===== DATASET EXTRACT

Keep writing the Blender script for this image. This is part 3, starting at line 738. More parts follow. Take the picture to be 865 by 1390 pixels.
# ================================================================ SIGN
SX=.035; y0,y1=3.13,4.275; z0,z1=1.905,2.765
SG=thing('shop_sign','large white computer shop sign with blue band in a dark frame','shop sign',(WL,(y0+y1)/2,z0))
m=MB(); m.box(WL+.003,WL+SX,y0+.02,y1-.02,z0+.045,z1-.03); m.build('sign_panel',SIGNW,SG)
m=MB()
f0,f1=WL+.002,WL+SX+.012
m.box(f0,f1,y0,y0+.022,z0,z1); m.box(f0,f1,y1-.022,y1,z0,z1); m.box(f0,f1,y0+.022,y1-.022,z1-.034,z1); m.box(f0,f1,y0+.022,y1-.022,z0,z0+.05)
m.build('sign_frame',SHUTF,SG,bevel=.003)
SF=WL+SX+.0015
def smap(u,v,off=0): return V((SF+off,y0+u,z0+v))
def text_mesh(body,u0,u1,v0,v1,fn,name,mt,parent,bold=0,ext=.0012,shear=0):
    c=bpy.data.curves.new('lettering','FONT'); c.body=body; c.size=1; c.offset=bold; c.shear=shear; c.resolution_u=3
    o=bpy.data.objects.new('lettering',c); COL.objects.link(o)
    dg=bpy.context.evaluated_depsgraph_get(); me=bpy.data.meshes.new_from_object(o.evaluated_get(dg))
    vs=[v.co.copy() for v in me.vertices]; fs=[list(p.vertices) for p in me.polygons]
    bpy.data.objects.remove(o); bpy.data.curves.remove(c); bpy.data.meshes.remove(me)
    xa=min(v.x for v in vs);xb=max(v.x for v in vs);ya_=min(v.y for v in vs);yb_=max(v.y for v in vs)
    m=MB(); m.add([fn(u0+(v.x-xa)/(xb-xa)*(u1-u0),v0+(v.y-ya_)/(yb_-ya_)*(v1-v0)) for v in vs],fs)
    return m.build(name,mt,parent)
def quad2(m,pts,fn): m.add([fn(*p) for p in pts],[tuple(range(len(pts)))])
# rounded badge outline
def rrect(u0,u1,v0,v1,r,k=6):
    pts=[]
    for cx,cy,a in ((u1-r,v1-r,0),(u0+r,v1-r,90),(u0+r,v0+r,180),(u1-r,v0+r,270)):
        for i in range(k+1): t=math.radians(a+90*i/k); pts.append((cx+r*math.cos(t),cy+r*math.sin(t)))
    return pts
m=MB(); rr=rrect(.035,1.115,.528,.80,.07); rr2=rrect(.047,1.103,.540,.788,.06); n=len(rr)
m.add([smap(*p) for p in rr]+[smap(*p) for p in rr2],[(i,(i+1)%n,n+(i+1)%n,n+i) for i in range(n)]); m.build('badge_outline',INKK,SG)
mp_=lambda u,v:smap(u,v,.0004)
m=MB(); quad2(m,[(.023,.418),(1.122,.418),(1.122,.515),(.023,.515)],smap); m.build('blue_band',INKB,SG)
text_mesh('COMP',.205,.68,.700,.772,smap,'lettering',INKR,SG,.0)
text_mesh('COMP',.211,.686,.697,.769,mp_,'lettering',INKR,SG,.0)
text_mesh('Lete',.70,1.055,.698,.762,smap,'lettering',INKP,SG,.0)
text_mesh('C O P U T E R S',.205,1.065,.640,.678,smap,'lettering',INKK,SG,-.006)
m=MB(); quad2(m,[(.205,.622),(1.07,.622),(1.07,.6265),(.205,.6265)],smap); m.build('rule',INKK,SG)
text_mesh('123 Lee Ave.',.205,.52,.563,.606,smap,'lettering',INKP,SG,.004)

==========

▶ _PROBLEM TO WORK ON_
Repeat the data above, word for word.

▶ _REPLY TO THE TASK_
Keep writing the Blender script for this image. This is part 3, starting at line 738. More parts follow. Take the picture to be 865 by 1390 pixels.
# ================================================================ SIGN
SX=.035; y0,y1=3.13,4.275; z0,z1=1.905,2.765
SG=thing('shop_sign','large white computer shop sign with blue band in a dark frame','shop sign',(WL,(y0+y1)/2,z0))
m=MB(); m.box(WL+.003,WL+SX,y0+.02,y1-.02,z0+.045,z1-.03); m.build('sign_panel',SIGNW,SG)
m=MB()
f0,f1=WL+.002,WL+SX+.012
m.box(f0,f1,y0,y0+.022,z0,z1); m.box(f0,f1,y1-.022,y1,z0,z1); m.box(f0,f1,y0+.022,y1-.022,z1-.034,z1); m.box(f0,f1,y0+.022,y1-.022,z0,z0+.05)
m.build('sign_frame',SHUTF,SG,bevel=.003)
SF=WL+SX+.0015
def smap(u,v,off=0): return V((SF+off,y0+u,z0+v))
def text_mesh(body,u0,u1,v0,v1,fn,name,mt,parent,bold=0,ext=.0012,shear=0):
    c=bpy.data.curves.new('lettering','FONT'); c.body=body; c.size=1; c.offset=bold; c.shear=shear; c.resolution_u=3
    o=bpy.data.objects.new('lettering',c); COL.objects.link(o)
    dg=bpy.context.evaluated_depsgraph_get(); me=bpy.data.meshes.new_from_object(o.evaluated_get(dg))
    vs=[v.co.copy() for v in me.vertices]; fs=[list(p.vertices) for p in me.polygons]
    bpy.data.objects.remove(o); bpy.data.curves.remove(c); bpy.data.meshes.remove(me)
    xa=min(v.x for v in vs);xb=max(v.x for v in vs);ya_=min(v.y for v in vs);yb_=max(v.y for v in vs)
    m=MB(); m.add([fn(u0+(v.x-xa)/(xb-xa)*(u1-u0),v0+(v.y-ya_)/(yb_-ya_)*(v1-v0)) for v in vs],fs)
    return m.build(name,mt,parent)
def quad2(m,pts,fn): m.add([fn(*p) for p in pts],[tuple(range(len(pts)))])
# rounded badge outline
def rrect(u0,u1,v0,v1,r,k=6):
    pts=[]
    for cx,cy,a in ((u1-r,v1-r,0),(u0+r,v1-r,90),(u0+r,v0+r,180),(u1-r,v0+r,270)):
        for i in range(k+1): t=math.radians(a+90*i/k); pts.append((cx+r*math.cos(t),cy+r*math.sin(t)))
    return pts
m=MB(); rr=rrect(.035,1.115,.528,.80,.07); rr2=rrect(.047,1.103,.540,.788,.06); n=len(rr)
m.add([smap(*p) for p in rr]+[smap(*p) for p in rr2],[(i,(i+1)%n,n+(i+1)%n,n+i) for i in range(n)]); m.build('badge_outline',INKK,SG)
mp_=lambda u,v:smap(u,v,.0004)
m=MB(); quad2(m,[(.023,.418),(1.122,.418),(1.122,.515),(.023,.515)],smap); m.build('blue_band',INKB,SG)
text_mesh('COMP',.205,.68,.700,.772,smap,'lettering',INKR,SG,.0)
text_mesh('COMP',.211,.686,.697,.769,mp_,'lettering',INKR,SG,.0)
text_mesh('Lete',.70,1.055,.698,.762,smap,'lettering',INKP,SG,.0)
text_mesh('C O P U T E R S',.205,1.065,.640,.678,smap,'lettering',INKK,SG,-.006)
m=MB(); quad2(m,[(.205,.622),(1.07,.622),(1.07,.6265),(.205,.6265)],smap); m.build('rule',INKK,SG)
text_mesh('123 Lee Ave.',.205,.52,.563,.606,smap,'lettering',INKP,SG,.004)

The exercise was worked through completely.